EDITORIAL
MANAUS – Já dissemos neste espaço que a alta taxa de juros praticada no Brasil é o alimento predileto do “mercado”, esse ente invisível e impalpável que se alimenta da miséria brasileira. O Banco Central (que define a taxa de juros) pode ser comparado a um gestor ou definidor da quantidade de alimento ao “mercado”, que chega na forma de pagamento de juros e amortização da dívida. Quando mais alta a taxa de juros, mais alimento é fornecido.
A matéria prima para produzir esses alimentos são os impostos cobrados dos contribuintes brasileiros, o desemprego, a escassez de crédito, a estagnação da indústria, do comércio e dos serviços. Enquanto o “mercado” está bem alimentado com a taxa Selic a 13,75%, a economia fica estagnada.

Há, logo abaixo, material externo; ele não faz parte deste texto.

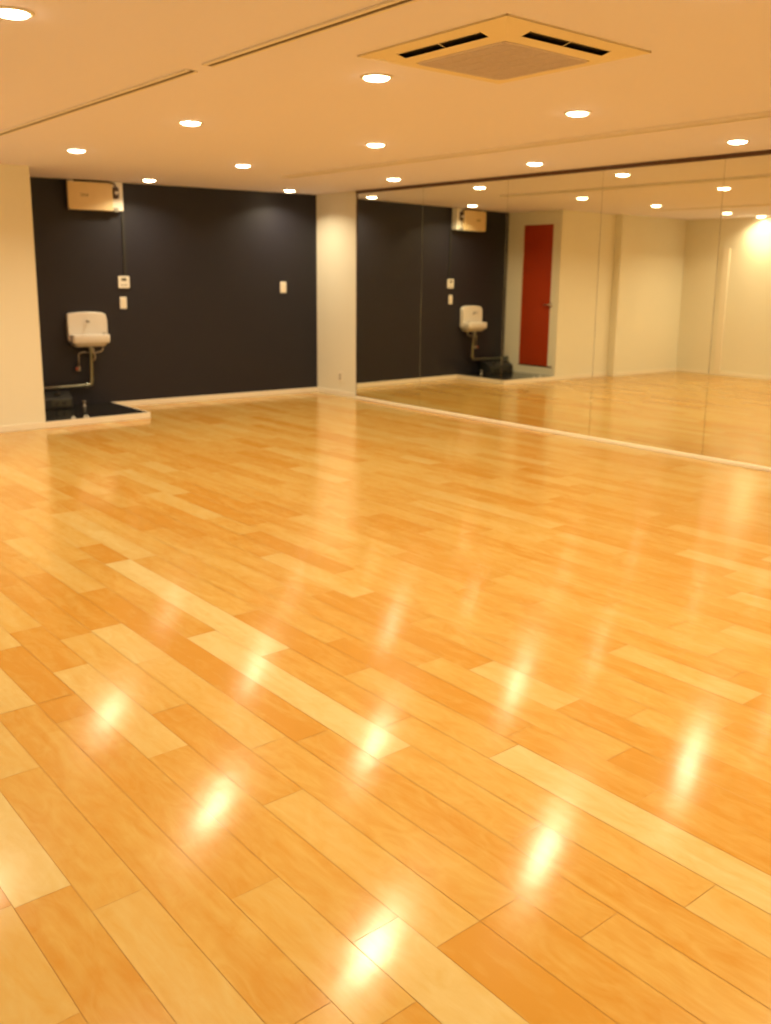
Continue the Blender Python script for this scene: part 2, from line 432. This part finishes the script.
bm = bmesh.new(); disc(bm, (-.145, -.055, z0-.235), .014, .02, 14, 'x'); obj('valve_cap', bm, M_red, v, bevel=.002)

# black pump box with sloping lid on the platform
pb = thing('pump_box', 'low black pump box on the black platform under the basin pipes', 'box', (3.43, WB(3.43) - .006, ZP + .0012), ROTB)
bm = bmesh.new()
for i, (xx) in enumerate((-.19, .30)): pass
prof = [(-.22, 0), (-.003, 0), (-.003, .165), (-.10, .165), (-.22, .105)]   # y,z side profile
a = [bm.verts.new((-.29, y, z)) for y, z in prof]; b2 = [bm.verts.new((.24, y, z)) for y, z in prof]
bm.faces.new(a); bm.faces.new(b2[::-1])
for i in range(5): bm.faces.new((a[i], b2[i], b2[(i+1) % 5], a[(i+1) % 5]))
obj('housing', bm, M_blackp, pb, bevel=.008)
bm = bmesh.new(); slab_xz(bm, rrect(.02, .22, .02, .095, .012), -.226, -.219); obj('panel', bm, M_panel, pb, bevel=.002)
bm = bmesh.new(); disc(bm, (.07, -.231, .058), .018, .022, 18, 'y'); obj('knob', bm, M_blackp, pb, bevel=.002)
bm = bmesh.new(); disc(bm, (.15, -.231, .058), .018, .022, 18, 'y'); obj('knob', bm, M_blackp, pb, bevel=.002)
bm = bmesh.new(); disc(bm, (.10, -.16, .150), .03, .03, 20); obj('pipe_collar', bm, M_blackp, pb, bevel=.003)

# two small clips lying on the front edge of the platform
for i, (cx_, lab) in enumerate(((3.375, 'small pale clip at the platform front edge, nearer the white wall'), (3.505, 'small pale clip at the platform front edge, farther from the white wall'))):
    c = thing('floor_clip', lab, 'clip', (cx_, LY + .035, ZP + .001), (.5, -.5)[i], 'clips on the platform edge')
    bm = bmesh.new(); box(bm, -.026, .026, -.010, .010, 0, .004); tube(bm, [(-.022, 0, .004), (-.018, 0, .018), (.010, 0, .020), (.022, 0, .006)], .004, 8, .005); obj('clip_body', bm, M_plast, c)
# short standpipe cap on the platform
sp = thing('drain_cap', 'small grey standpipe cap on the black platform below the basin', 'drain cap', (3.79, WB(3.79) - .17, ZP))
bm = bmesh.new(); lathe(bm, [(.0, 0), (.024, 0), (.024, .006), (.014, .008), (.014, .045), (.019, .047), (.019, .06), (0, .062)], (0,0,0), 20); obj('cap', bm, M_dullp, sp, smooth=True)

# ------------------------------------------------------------------ box high on the dark wall
cx0 = 4.06
wbx = thing('wall_box', 'cream metal utility box high on the dark wall touching the ceiling', 'utility box', (cx0, WB(cx0), 2.10), ROTB)
bm = bmesh.new(); box(bm, -.265, .295, -.10, -.003, .0, .296); obj('housing', bm, M_plast, wbx, bevel=.006)
bm = bmesh.new(); slab_xz(bm, rrect(-.29, .175, -.005, .272, .03, corners=(1,0,0,0)), -.135, -.10); cov = obj('cover', bm, M_box, wbx, bevel=.006)
bm = bmesh.new()   # worn, unreadable marking on the cover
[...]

O argumento do Banco Central de que a manutenção da taxa de juros altíssima é o remédio para controlar a inflação caiu por terra há tempos. Vejamos dois exemplos.
Em dezembro de 2021, a inflação daquele ano fechou em 10,1% e a taxa de juros brasileira fixada pelo mesmo Banco Central, dirigido pelo mesmo presidente Roberto Campos Neto, era 9,25%.
Agora, a inflação acumulada em 12 meses, fechada em maio, foi de 3,94%, enquanto a taxa de juros se manteve estagnada em 13,75, patamar mantido desde agosto de 2022.
O Banco Central tenta justificar a taxa brasileira a partir da situação da economia nos Estados Unidos e Europa, onde a inflação está alta.
Vejamos, então: Nos Estados Unidos, a inflação acumulada em 12 meses fechada em maio foi de 4%, acima da inflação no Brasil. A taxa de juros norte americana subiu de 5% para 5,25%.
Na Inglaterra, a taxa de juros também subiu em maio, de 4,25% ao ano para R$ 4,5%. A elevação foi justificada pela necessidade de controle da inflação, que fechou maio em 8,7% (acumulada em 12 meses).
Está muito claro qual o propósito do Banco Central ao manter a taxa básica de juros nesse patamar por tanto tempo: aumentar o apetite do “mercado” – e saciá-lo – e alegrar a torcida bolsonarista que aplaude Campos Neto a cada decisão do Copom (Comitê de Política Monetária) de manter a taxa nas alturas.
O jogo é econômico e político. No primeiro caso, quando mais alta a taxa de juros, mais o governo precisa meter a mão no dinheiro público para pagar juros e amortização da dívida pública. E apesar do aumento de dinheiro destinado a esses pagamentos, o montante da dívida não é reduzido, exatamente porque a taxa de juros altas também faz o volume da dívida crescer. Ou seja, o governo “enxuga gelo” enquanto o mercado desfruta do banquete nababesco produzido pela taxa de juros.
De acordo com a ONG Auditoria Cidadã, em 2022, o valor total gasto com pagamento de juros e amortização da dívida pública da União foi R$ 1 trilhão 897 bilhões. Esse montante representou 46,3% do orçamento da União.
A origem dos recursos: R$ 1 trilhão 651 milhões foram pagos com a emissão de títulos públicos, investimento que rende de acordo com a taxa de juros. Ou seja, taxa alta é sinal de ganhos altos aos investidores, ou ao “mercado”.
A dívida interna pública federal fechou dezembro de 2022 em R$ 7,85 trilhões, enquanto a dívida externa bruta (que engloba a dívida externa federal, dos estados, municípios, empresas estatais e setor privado) chegou a US$ 575 bilhões. O gráfico abaixo mostra como a dívida pública só aumenta ano a ano, apesar de o governo destinar metade do orçamento para pagamento de juros e amortização (ou abatimento da dívida).
Não há qualquer dúvida de que a manutenção da taxa de juros a 13,75% serve apenas para engordar o mercado. Roberto Campos Neto e sua turma no Banco Central autônomo estão pagando para ver até onde é possível esticar essa corda, até onde a sociedade brasileira aguenta alimentar o “mercado” com o apetite dos gafanhotos.